[Scenes as source code]

--- Start ---

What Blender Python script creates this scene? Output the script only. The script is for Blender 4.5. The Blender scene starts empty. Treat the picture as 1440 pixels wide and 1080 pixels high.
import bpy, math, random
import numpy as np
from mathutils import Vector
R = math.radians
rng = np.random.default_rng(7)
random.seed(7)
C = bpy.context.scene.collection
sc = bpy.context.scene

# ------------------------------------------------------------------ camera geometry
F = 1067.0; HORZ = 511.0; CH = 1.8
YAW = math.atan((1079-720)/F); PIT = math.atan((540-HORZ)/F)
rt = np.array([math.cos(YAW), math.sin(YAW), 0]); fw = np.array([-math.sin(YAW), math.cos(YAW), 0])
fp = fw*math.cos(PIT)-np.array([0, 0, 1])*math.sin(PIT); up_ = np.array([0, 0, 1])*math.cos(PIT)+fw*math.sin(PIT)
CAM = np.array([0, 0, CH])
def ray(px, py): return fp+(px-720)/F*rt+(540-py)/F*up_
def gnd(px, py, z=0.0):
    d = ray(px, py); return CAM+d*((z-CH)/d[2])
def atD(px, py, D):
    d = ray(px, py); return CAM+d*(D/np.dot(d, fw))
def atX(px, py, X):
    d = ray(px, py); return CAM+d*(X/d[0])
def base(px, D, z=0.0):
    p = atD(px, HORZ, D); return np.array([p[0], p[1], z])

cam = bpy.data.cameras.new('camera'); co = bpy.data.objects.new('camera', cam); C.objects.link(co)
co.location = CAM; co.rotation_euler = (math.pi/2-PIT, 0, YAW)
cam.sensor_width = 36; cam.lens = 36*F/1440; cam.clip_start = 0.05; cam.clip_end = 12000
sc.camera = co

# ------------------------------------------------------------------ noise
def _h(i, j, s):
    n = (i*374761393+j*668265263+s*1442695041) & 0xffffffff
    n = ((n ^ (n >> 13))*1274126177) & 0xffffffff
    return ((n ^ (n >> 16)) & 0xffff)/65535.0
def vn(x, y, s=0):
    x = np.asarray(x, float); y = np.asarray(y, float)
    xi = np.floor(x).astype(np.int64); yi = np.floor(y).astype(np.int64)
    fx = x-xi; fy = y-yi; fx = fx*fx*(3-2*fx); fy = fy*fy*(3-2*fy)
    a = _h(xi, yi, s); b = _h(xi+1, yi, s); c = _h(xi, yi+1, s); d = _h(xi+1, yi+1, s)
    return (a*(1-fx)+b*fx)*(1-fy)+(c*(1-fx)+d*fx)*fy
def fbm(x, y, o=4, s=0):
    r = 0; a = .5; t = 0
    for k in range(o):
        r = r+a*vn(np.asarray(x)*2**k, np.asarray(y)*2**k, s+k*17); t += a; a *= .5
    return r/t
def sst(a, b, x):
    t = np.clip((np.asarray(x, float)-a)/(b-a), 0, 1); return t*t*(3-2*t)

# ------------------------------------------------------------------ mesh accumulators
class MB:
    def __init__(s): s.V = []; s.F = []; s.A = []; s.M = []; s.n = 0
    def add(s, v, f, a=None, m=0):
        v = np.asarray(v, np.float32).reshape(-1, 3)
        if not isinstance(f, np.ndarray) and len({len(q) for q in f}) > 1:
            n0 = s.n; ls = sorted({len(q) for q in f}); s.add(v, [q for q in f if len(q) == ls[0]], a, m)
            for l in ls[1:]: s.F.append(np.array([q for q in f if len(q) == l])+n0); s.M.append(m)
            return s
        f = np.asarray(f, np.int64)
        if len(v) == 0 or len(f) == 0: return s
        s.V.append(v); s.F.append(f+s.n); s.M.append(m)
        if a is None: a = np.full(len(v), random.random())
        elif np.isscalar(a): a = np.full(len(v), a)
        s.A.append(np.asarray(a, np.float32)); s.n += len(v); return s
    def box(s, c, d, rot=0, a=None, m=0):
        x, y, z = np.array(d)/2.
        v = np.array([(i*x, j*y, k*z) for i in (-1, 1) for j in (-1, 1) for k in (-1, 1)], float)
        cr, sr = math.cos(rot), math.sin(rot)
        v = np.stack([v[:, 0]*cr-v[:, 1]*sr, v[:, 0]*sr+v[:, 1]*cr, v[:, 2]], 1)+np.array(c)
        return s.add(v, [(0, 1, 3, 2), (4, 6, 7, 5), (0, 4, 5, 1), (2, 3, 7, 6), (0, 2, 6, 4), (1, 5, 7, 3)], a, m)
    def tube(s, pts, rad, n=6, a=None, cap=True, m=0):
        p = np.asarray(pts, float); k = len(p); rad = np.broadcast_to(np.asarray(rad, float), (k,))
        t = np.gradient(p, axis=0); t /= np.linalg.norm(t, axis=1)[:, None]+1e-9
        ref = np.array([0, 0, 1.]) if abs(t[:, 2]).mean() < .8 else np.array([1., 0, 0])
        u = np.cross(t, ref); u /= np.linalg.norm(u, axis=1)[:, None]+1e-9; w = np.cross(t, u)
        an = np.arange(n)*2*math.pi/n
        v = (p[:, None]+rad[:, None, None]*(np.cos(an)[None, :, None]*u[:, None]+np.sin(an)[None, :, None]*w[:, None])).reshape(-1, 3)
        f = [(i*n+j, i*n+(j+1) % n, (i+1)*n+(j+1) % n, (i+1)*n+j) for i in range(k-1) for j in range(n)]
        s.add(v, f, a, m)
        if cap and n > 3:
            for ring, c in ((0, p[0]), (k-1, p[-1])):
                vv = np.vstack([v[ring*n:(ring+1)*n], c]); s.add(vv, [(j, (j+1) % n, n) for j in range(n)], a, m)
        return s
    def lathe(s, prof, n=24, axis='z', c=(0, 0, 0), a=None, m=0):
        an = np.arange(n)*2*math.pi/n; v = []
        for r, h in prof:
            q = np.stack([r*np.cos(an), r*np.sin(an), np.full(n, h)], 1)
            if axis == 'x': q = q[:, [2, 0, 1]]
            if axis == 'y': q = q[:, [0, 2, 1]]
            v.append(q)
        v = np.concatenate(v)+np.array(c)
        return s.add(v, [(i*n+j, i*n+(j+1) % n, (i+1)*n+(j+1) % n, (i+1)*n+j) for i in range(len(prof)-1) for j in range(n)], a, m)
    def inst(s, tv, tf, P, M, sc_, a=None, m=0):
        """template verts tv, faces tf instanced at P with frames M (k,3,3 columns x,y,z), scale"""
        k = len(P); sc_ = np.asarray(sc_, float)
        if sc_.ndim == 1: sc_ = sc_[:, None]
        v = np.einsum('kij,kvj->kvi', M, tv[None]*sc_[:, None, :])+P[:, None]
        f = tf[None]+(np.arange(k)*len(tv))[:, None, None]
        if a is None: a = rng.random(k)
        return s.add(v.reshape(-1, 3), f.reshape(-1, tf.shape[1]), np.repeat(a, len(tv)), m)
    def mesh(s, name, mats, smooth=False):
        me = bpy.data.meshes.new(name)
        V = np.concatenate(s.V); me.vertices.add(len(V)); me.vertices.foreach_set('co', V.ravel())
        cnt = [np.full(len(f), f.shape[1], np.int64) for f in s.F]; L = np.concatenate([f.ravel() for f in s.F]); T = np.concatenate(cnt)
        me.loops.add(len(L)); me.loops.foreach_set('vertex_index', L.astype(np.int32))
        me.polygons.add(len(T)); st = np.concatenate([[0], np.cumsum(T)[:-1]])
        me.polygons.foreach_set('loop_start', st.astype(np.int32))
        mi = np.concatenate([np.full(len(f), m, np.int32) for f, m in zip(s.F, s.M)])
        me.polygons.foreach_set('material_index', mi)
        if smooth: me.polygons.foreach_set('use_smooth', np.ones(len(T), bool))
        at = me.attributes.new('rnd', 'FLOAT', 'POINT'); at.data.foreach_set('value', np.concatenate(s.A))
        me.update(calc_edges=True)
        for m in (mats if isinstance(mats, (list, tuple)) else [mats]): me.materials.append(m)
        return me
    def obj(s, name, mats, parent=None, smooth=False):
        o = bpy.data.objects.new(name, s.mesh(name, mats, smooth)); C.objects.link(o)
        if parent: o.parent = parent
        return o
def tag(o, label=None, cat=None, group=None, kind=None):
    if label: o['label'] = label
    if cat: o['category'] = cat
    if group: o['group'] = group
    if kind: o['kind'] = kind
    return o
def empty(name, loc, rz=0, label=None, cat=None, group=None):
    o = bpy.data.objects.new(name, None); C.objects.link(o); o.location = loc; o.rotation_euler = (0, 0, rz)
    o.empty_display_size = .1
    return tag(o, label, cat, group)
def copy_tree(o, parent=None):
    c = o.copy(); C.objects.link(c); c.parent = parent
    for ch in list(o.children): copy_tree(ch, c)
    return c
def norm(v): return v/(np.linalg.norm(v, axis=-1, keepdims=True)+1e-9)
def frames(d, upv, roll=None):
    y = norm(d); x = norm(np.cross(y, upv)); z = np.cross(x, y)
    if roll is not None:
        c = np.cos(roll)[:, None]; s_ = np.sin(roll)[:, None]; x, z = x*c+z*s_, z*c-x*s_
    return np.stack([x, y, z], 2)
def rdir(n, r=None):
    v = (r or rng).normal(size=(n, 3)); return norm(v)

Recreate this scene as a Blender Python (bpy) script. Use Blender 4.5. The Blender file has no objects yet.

--- End ---

* WHAT YOU ARE ASKED TO DO *
Quote verbatim the opening lines of the listing above, ending with the line where "sc = bpy.context.scene" appears; include both endpoints and nothing more.

* THE OUTPUT *
What Blender Python script creates this scene? Output the script only. The script is for Blender 4.5. The Blender scene starts empty. Treat the picture as 1440 pixels wide and 1080 pixels high.
import bpy, math, random
import numpy as np
from mathutils import Vector
R = math.radians
rng = np.random.default_rng(7)
random.seed(7)
C = bpy.context.scene.collection
sc = bpy.context.scene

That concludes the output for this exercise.